Not me. I get to bed relatively early – 2 a.m. – so I can explore some more the next day. Indeed, this Sunday is around 60 degrees, windless and feels and smells like spring. This has to be the first day of spring on the coast – if not officially or scientifically, then certainly symbolically. My beautiful friend Melissa and I spend the day exploring weird sea caves and other geologic oddities at Fogarty Creek State Park. We explore the hidden beach accesses behind the neighborhoods of Gleneden Beach, just south of Lincoln City. There, we see firsthand the kind of erosion and depletion of sand levels Hart talked about the day before. One poignant example was an access I remember eight years ago as having a long sand dune ramp from the road down to the beach. Sand levels are so low and the sea has taken such a bit out of things that a sheer four-foot drop exists now where before there was only sand.

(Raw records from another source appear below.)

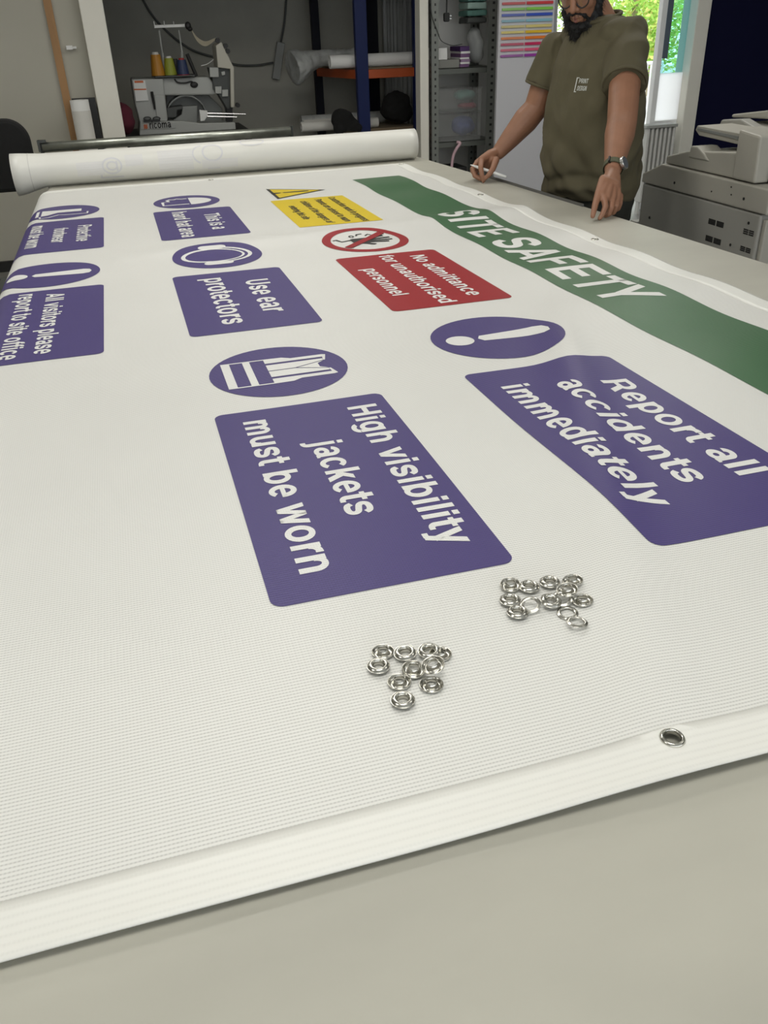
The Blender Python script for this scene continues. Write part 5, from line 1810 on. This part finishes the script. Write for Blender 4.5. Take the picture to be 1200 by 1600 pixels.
_smst = smst


def smst(a, b, t_):
    if a > b:
        return 1 - _smst(b, a, t_)
    return _smst(a, b, t_)


bm = remesh(bm, 0.0075, 4, folds)
from mathutils.bvhtree import BVHTree
bvh = BVHTree.FromBMesh(bm)
sh_ = obj('t_shirt', bm, M_shirt, pr, smooth=True)
# rib collar
bm = B()
cc = bp(0.036, 0, 1.497)
pts = [cc + PL * (0.079 * cos(2 * pi * k / 28)) + PF * (0.078 * sin(2 * pi * k / 28)) + Vector((0, 0, -0.018 * sin(2 * pi * k / 28) + 0.004)) for k in range(29)]
obj('collar', tube(bm, pts, 0.0075, 10, caps=False), M_shirt, sh_, smooth=True)
# sleeve hems
for c, d, r in ((cuL, (elL - shL).normalized(), 0.0785), (cuR, (elR - shR).normalized(), 0.0755)):
    a, b, _ = frame(d)
    ring = [c + a * (r * cos(2 * pi * k / 32)) + b * (r * sin(2 * pi * k / 32)) for k in range(33)]
    obj('sleeve_hem', tube(B(), ring, 0.006, 8, caps=False), M_shirt, sh_, smooth=True)
# chest print
d = ray(911, 131).normalized()
hit = bvh.ray_cast(CAM, d)
hc = hit[0]
bm = B()
lines = text_polys('PRINT', 0, 0.002, 0.044, 0.016) + text_polys('DESIGN', 0, -0.023, 0.044, 0.016)
lines += q_bar(-0.010, -0.026, -0.006, 0.022) + q_bar(-0.010, 0.019, 0.0, 0.022) + q_bar(-0.010, -0.029, 0.0, -0.026)
for poly in lines:
    vs = []
    for u, v in poly:
        p = hc + PL * (u - 0.020) + Vector((0, 0, v))
        h2 = bvh.ray_cast(p + PF * 0.25, -PF)
        vs.append(bm.verts.new((h2[0] if h2[0] else p) + PF * 0.0022))
    bm.faces.new(vs)
obj('chest_print', bm, mat('print_white', (0.55, 0.56, 0.52), 0.8), sh_)

# trousers and shoes
bm = B()
loft(bm, [(bp(0.0, 0, 0.74), 0.185, 0.135), (bp(0, 0, 0.83), 0.196, 0.150), (bp(0.008, 0, 0.90), 0.180, 0.135), (bp(0.01, 0, 0.95), 0.165, 0.125)])
for s_ in (-1, 1):
    tube(bm, [bp(0, 0.098 * s_, 0.84), bp(0.012, 0.108 * s_, 0.48), bp(-0.008, 0.112 * s_, 0.06)], [0.105, 0.082, 0.072], 18)
bm = remesh(bm, 0.011, 3, lambda c, n: n * (0.010 * noise.noise(Vector((c.x * 7, c.y * 7 + c.z * 4, c.z * 16)))))
obj('trousers', bm, M_trous, pr, smooth=True)
for s_ in (-1, 1):
    bm = tube(B(), [bp(-0.06, 0.112 * s_, 0.05), bp(0.03, 0.118 * s_, 0.055), bp(0.18, 0.135 * s_, 0.04)], [0.052, 0.056, 0.042], 14, hemi=True)
    for v in bm.verts:
        v.co.z = max(v.co.z, 0.002)
    obj('shoe', bm, M_blackp, pr, smooth=True)

# beard
bm = B()
ell(bm, hp(0.048, 0, -0.108), (0.052, 0.052, 0.040), HAX)
ell(bm, hp(0.050, 0, -0.148), (0.048, 0.052, 0.046), HAX)
ell(bm, hp(0.050, 0, -0.200), (0.040, 0.046, 0.052), HAX)
for s_ in (-1, 1):
    tube(bm, [hp(0.012, 0.068 * s_, 0.018), hp(0.018, 0.066 * s_, -0.030), hp(0.032, 0.056 * s_, -0.078), hp(0.052, 0.030 * s_, -0.108)], [0.010, 0.017, 0.026, 0.032], 12, hemi=True)
    tube(bm, [hp(0.098, 0.004 * s_, -0.043), hp(0.090, 0.024 * s_, -0.050), hp(0.074, 0.038 * s_, -0.076), hp(0.062, 0.032 * s_, -0.10)], [0.006, 0.0065, 0.008, 0.014], 8, hemi=True)
bm = remesh(bm, 0.004, 2, lambda c, n: n * (0.006 * noise.noise(c * 45) + 0.004 * noise.noise(c * 110)))
bm.verts.ensure_lookup_table()
src = [(v.co.copy(), v.normal.copy()) for v in bm.verts]
for _ in range(1500):
    c, n = random.choice(src)
    if n.dot(HFv) < -0.3:
        continue
    dd = (n * 0.75 - HU * 0.7 + Vector((random.uniform(-.3, .3), random.uniform(-.3, .3), random.uniform(-.3, .3)))).normalized()
    ln = random.uniform(0.008, 0.030)
    a, b, _ = frame(dd)
    q = [bm.verts.new(c + a * (0.0011 * cos(t_)) + b * (0.0011 * sin(t_))) for t_ in (0, 2.09, 4.19)]
    tip = bm.verts.new(c + dd * ln)
    for k in range(3):
        bm.faces.new((q[k], q[(k + 1) % 3], tip))
obj('beard', bm, M_hair, pr, smooth=True)
# hair
bm = B()
ell(bm, hp(-0.022, 0, 0.048), (0.098, 0.083, 0.098), HAX, 24, 16)
ell(bm, hp(-0.050, 0, 0.000), (0.070, 0.078, 0.080), HAX, 24, 16)
for s_ in (-1, 1):
    tube(bm, [hp(0.012, 0.071 * s_, 0.055), hp(0.010, 0.073 * s_, 0.010)], [0.020, 0.009], 8, hemi=True)
bm = remesh(bm, 0.006, 2, lambda c, n: n * (0.005 * noise.noise(c * 50)))
obj('hair', bm, M_hair, pr, smooth=True)
# eyebrows
for s_ in (-1, 1):
    obj('eyebrow', tube(B(), [hp(0.098, 0.014 * s_, 0.043), hp(0.094, 0.032 * s_, 0.047), hp(0.082, 0.052 * s_, 0.042)], [0.003, 0.0038, 0.002], 8, hemi=True), M_hair, pr, smooth=True)
# glasses
gl = thing('eyeglasses', None, None)
gl.parent = pr
gl.location = -Vector(pr.location)
M_lens = mat('spectacle_lens', (0.9, 0.9, 0.9), 0.02, trans=1.0, alpha=0.22)
for s_ in (-1, 1):
    ring = [hp(0.110 - 0.010 * abs(cos(2 * pi * k / 28)), 0.033 * s_ + 0.026 * cos(2 * pi * k / 28), 0.008 + 0.024 * sin(2 * pi * k / 28)) for k in range(29)]
    obj('rim', tube(B(), ring, 0.0026, 8, caps=False), M_blackp, gl, smooth=True)
    bm = B()
    bm.faces.new([bm.verts.new(p) for p in ring[:-1]])
    ln_ = obj('lens', bm, M_lens, gl)
    m_ = ln_.modifiers.new('thickness', 'SOLIDIFY')
    m_.thickness = 0.0015
    obj('temple', tube(B(), [hp(0.100, 0.060 * s_, 0.016), hp(0.06, 0.079 * s_, 0.016), hp(-0.01, 0.086 * s_, 0.014), hp(-0.03, 0.086 * s_, -0.004)], 0.0024, 8), M_blackp, gl, smooth=True)
obj('bridge', tube(B(), [hp(0.101, -0.008, 0.014), hp(0.109, 0, 0.018), hp(0.101, 0.008, 0.014)], 0.0024, 8), M_blackp, gl, smooth=True)

# wrist watch
wc = elL.lerp(wrL, 0.97)
wd_ = (wrL - elL).normalized()
imgR = (RT - wd_ * RT.dot(wd_)).normalized()
toC = (-FW - wd_ * (-FW).dot(wd_)).normalized()
wn = (imgR * 0.72 + toC * 0.68).normalized()
wt = wd_.cross(wn)
wa = thing('wristwatch', None, None)
wa.parent = pr
wa.location = -Vector(pr.location)
ring = [wc + wn * (0.0345 * cos(2 * pi * k / 32)) + wt * (0.0345 * sin(2 * pi * k / 32)) for k in range(33)]
bm = B()
rows = []
for k in range(32):
    t_ = 2 * pi * k / 32
    o_ = wn * cos(t_) + wt * sin(t_)
    rows.append([bm.verts.new(wc + o_ * r + wd_ * h) for r, h in ((0.0335, -0.011), (0.0365, -0.011), (0.0365, 0.011), (0.0335, 0.011))])
for k in range(32):
    for j in range(4):
        bm.faces.new((rows[k][j], rows[(k + 1) % 32][j], rows[(k + 1) % 32][(j + 1) % 4], rows[k][(j + 1) % 4]))
obj('strap', bm, M_strap, wa, smooth=False)
obj('watch_case', tube(B(), [wc + wn * 0.034, wc + wn * 0.046], [0.0225, 0.0225], 32), M_silver, wa, bevel=0.002)
obj('watch_face', tube(B(), [wc + wn * 0.0461, wc + wn * 0.0468], [0.0195, 0.0195], 32), M_glassf, wa)
obj('buckle', obox(B(), wc + toC * 0.030 - imgR * 0.024, wd_, wn, wt, 0.012, 0.003, 0.006), M_blackp, wa)

# pen and straightedge
a, b = atD(735, 257.5, 3.63), atD(791, 276.5, 3.575)
t = thing('pen', 'white pen held between the fingers of the hand at the far table edge', 'pen', (a + b) / 2)
dd = (b - a).normalized()
obj('pen_barrel', tube(B(), [a + dd * 0.028, a.lerp(b, 0.5), b], [0.0058, 0.0062, 0.0052], 14), M_white, t, smooth=True)
obj('pen_tip', tube(B(), [a, a + dd * 0.0278], [0.0018, 0.0055], 14), M_white, t, smooth=True)
ya, yb = 3.70, 2.90


def te(y):
    return 1.655 + (y - 2.0) * (1.535 - 1.655) / 1.9


tag(obj('steel_straightedge', prism(B(), [(te(ya) - 0.012, ya), (te(ya) - 0.009, ya), (te(yb) - 0.009, yb), (te(yb) - 0.012, yb)], 'z', TZ + 0.0005, TZ + 0.011), mat('dark_steel', (0.20, 0.20, 0.205), 0.3, 0.9)), 'dark steel straightedge standing along the far table edge between the hands', 'straightedge')
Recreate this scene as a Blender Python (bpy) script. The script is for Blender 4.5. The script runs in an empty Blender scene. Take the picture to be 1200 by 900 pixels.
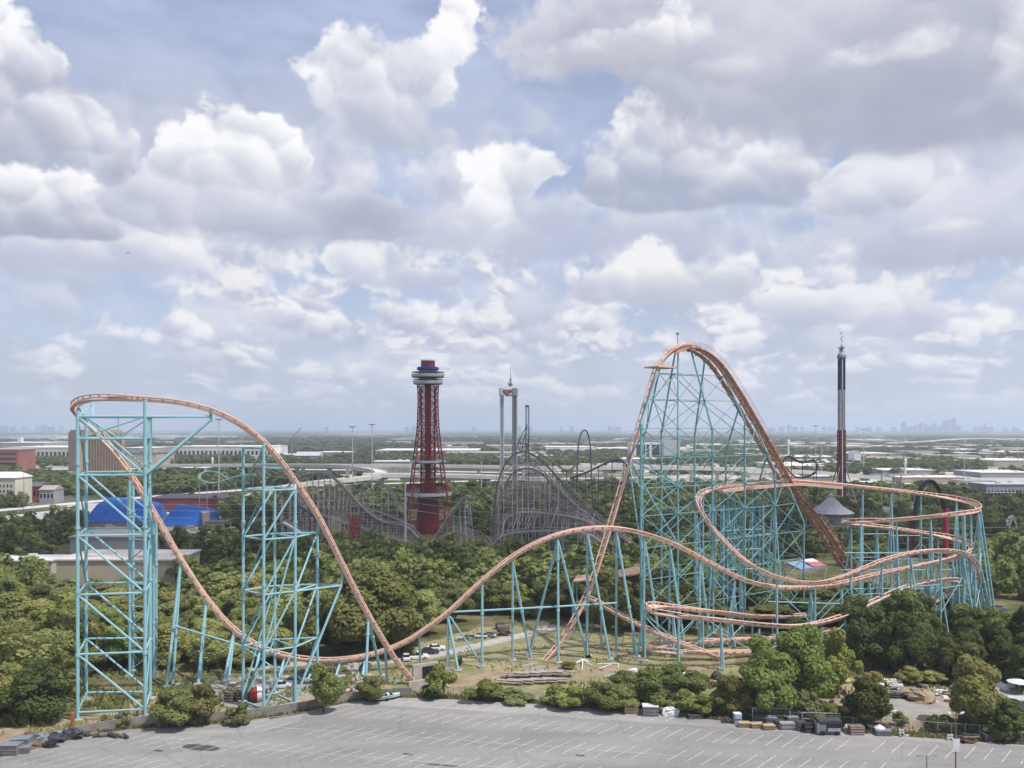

It was, to say the least, disheartening.
Yet with Hart’s talk I was able to walk around these beach spots and recognize more features than before. I could see the history written in the cliffs a little more clearly: the thousands of years of recorded geologic conditions and situations embedded in the rocks. Sadly, I was also one step closer to understanding the standing distrust my fellow coasties have for the weather pundits. It is, after all, my job to get the tourists out here. It doesn’t help if the weather reports are shooting out gloom, doom and pounding rain willy nilly. I often look around me at these coastal surroundings, empty roads and deserted beaches, at all times of the year, and I think “Where the hell are you inlanders? Don’t you have a clue what you’re missing?” Still, I guess I take some solace at the mere existence of these vacant sands: it is nice to be in on a little secret, or have the whole place to yourself.